Like any new Wi-Fi specification, AC2350 is backwards compatible with previous standards, but you’ll need a 4x4-compatible receiver to get the most from it. Currently that leaves you with two options: the yet-to-be-released Asus PCE-AC87 – an upgrade to the PCE-AC68 – or using a pair of R7500 and putting one into bridge mode, which is how we tested.


So if the message wasn’t already clear: this is a router for the speed freaks on the cutting edge.

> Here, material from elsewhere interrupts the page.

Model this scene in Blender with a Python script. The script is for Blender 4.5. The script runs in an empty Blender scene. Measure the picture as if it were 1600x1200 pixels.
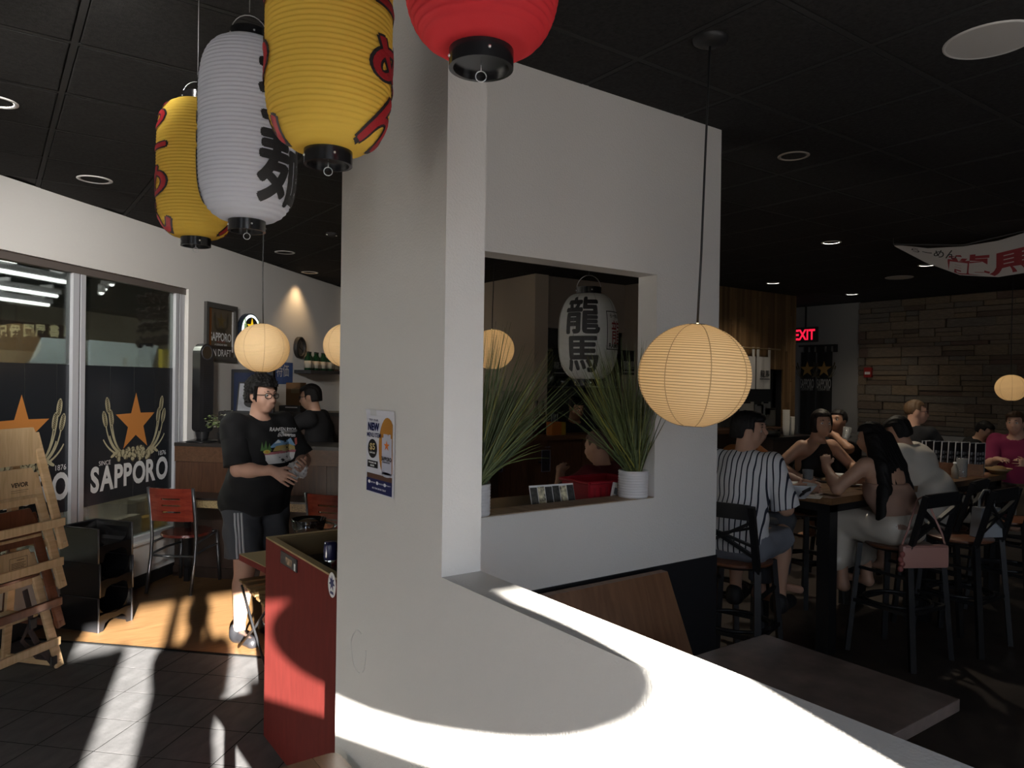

Elsewhere the R7500 ticks all the boxes and then some. It has a pair of USB 3.0 ports as well as eSATA, WPS and WPA/WPA2 security, QoS support for DLNA and VPN. One downside is that Netgear – like every other router maker in town – still only fits four Gigabit Ethernet ports on this beast, a number I’d like to see increased on top-of-the-range models.


R7500 UI


Netgear Nighthawk X4 R7500 – Setup


Rivals Asus, D-Link and Linksys have made significant improvements to their router setup processes in recent years, which has left Netgear lagging behind. And this still remains the case.

Setup is by no means complex. You plug in the router, boot it and connect to either of the separate 5GHz and 2.4GHz SSIDs, then it opens a new browser tab to begin the setup wizard. So far, so good, and identical to the latest class-leading routers.


Where the R7500 slips behind, though, is in its UI. Quite simply the company's ‘genie’ interface looks a little long in the tooth, and clicking sub-menus lands you in text-heavy environments with endless dropdown menus. It’s a world away from Linksys’ ‘Smart WiFi’ drag-and-drop environment, and while it won’t intimidate advanced users and it has a ‘Basic’ mode, it could do with an upgrade.


One hardware tip: be sure to connect the correct antenna to the correct point – each is labelled and it is easily missed.